[begin Dataset content]
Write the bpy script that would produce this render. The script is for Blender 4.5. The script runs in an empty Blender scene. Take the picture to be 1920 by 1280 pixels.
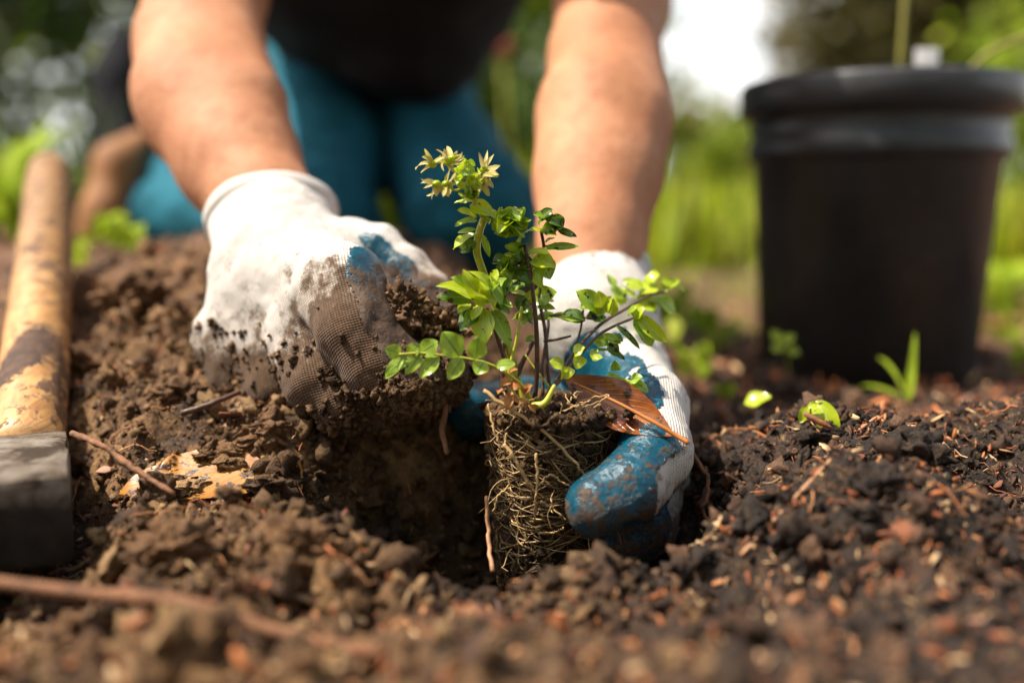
import bpy, math
import numpy as np
from mathutils import Vector, Matrix
R = math.radians
sc = bpy.context.scene

# ------------------------------------------------------------------ camera, sky, sun, exposure
CAMH, PITCH, FPX = 0.141, R(7.3), 1867.0
cam_d = bpy.data.cameras.new('camera'); cam = bpy.data.objects.new('camera', cam_d)
sc.collection.objects.link(cam); sc.camera = cam
cam.location = (0, 0, CAMH); cam.rotation_euler = (R(90) - PITCH, 0, 0)
cam_d.lens = 35.0; cam_d.sensor_width = 36.0; cam_d.clip_start = 0.02; cam_d.clip_end = 400
cam_d.dof.use_dof = True; cam_d.dof.focus_distance = 0.487; cam_d.dof.aperture_fstop = 2.1

SUN_TO = Vector((-0.52, -0.04, 0.86)).normalized()
SUN_EL = math.asin(SUN_TO.z); SUN_ROT = math.atan2(SUN_TO.x, SUN_TO.y)
world = bpy.data.worlds.new("World"); sc.world = world; world.use_nodes = True
wt = world.node_tree
for n in list(wt.nodes): wt.nodes.remove(n)
wo = wt.nodes.new('ShaderNodeOutputWorld'); wb = wt.nodes.new('ShaderNodeBackground'); ws = wt.nodes.new('ShaderNodeTexSky')
ws.sky_type = 'NISHITA'; ws.sun_disc = False; ws.sun_elevation = SUN_EL; ws.sun_rotation = SUN_ROT
ws.air_density = 1.0; ws.dust_density = 4.0; ws.ozone_density = 1.0
wb.inputs['Strength'].default_value = 0.115
wc = wt.nodes.new('ShaderNodeTexCoord'); wn = wt.nodes.new('ShaderNodeTexNoise'); wn.inputs['Scale'].default_value = 2.2; wn.inputs['Detail'].default_value = 6
wt.links.new(wc.outputs['Generated'], wn.inputs['Vector']); wr_ = wt.nodes.new('ShaderNodeValToRGB'); wr_.color_ramp.elements[0].position = .24; wr_.color_ramp.elements[1].position = .42
wt.links.new(wn.outputs['Fac'], wr_.inputs[0]); wm = wt.nodes.new('ShaderNodeMix'); wm.data_type = 'RGBA'
wsx = wt.nodes.new('ShaderNodeSeparateXYZ'); wt.links.new(wc.outputs['Generated'], wsx.inputs[0]); we = wt.nodes.new('ShaderNodeMapRange'); we.interpolation_type = 'SMOOTHSTEP'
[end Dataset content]
— Written instruction —
Pictures are to be left out; repeat all the remaining data exactly.

— Completed exercise —
Write the bpy script that would produce this render. The script is for Blender 4.5. The script runs in an empty Blender scene. Take the picture to be 1920 by 1280 pixels.
import bpy, math
import numpy as np
from mathutils import Vector, Matrix
R = math.radians
sc = bpy.context.scene

# ------------------------------------------------------------------ camera, sky, sun, exposure
CAMH, PITCH, FPX = 0.141, R(7.3), 1867.0
cam_d = bpy.data.cameras.new('camera'); cam = bpy.data.objects.new('camera', cam_d)
sc.collection.objects.link(cam); sc.camera = cam
cam.location = (0, 0, CAMH); cam.rotation_euler = (R(90) - PITCH, 0, 0)
cam_d.lens = 35.0; cam_d.sensor_width = 36.0; cam_d.clip_start = 0.02; cam_d.clip_end = 400
cam_d.dof.use_dof = True; cam_d.dof.focus_distance = 0.487; cam_d.dof.aperture_fstop = 2.1

SUN_TO = Vector((-0.52, -0.04, 0.86)).normalized()
SUN_EL = math.asin(SUN_TO.z); SUN_ROT = math.atan2(SUN_TO.x, SUN_TO.y)
world = bpy.data.worlds.new("World"); sc.world = world; world.use_nodes = True
wt = world.node_tree
for n in list(wt.nodes): wt.nodes.remove(n)
wo = wt.nodes.new('ShaderNodeOutputWorld'); wb = wt.nodes.new('ShaderNodeBackground'); ws = wt.nodes.new('ShaderNodeTexSky')
ws.sky_type = 'NISHITA'; ws.sun_disc = False; ws.sun_elevation = SUN_EL; ws.sun_rotation = SUN_ROT
ws.air_density = 1.0; ws.dust_density = 4.0; ws.ozone_density = 1.0
wb.inputs['Strength'].default_value = 0.115
wc = wt.nodes.new('ShaderNodeTexCoord'); wn = wt.nodes.new('ShaderNodeTexNoise'); wn.inputs['Scale'].default_value = 2.2; wn.inputs['Detail'].default_value = 6
wt.links.new(wc.outputs['Generated'], wn.inputs['Vector']); wr_ = wt.nodes.new('ShaderNodeValToRGB'); wr_.color_ramp.elements[0].position = .24; wr_.color_ramp.elements[1].position = .42
wt.links.new(wn.outputs['Fac'], wr_.inputs[0]); wm = wt.nodes.new('ShaderNodeMix'); wm.data_type = 'RGBA'
wsx = wt.nodes.new('ShaderNodeSeparateXYZ'); wt.links.new(wc.outputs['Generated'], wsx.inputs[0]); we = wt.nodes.new('ShaderNodeMapRange'); we.interpolation_type = 'SMOOTHSTEP'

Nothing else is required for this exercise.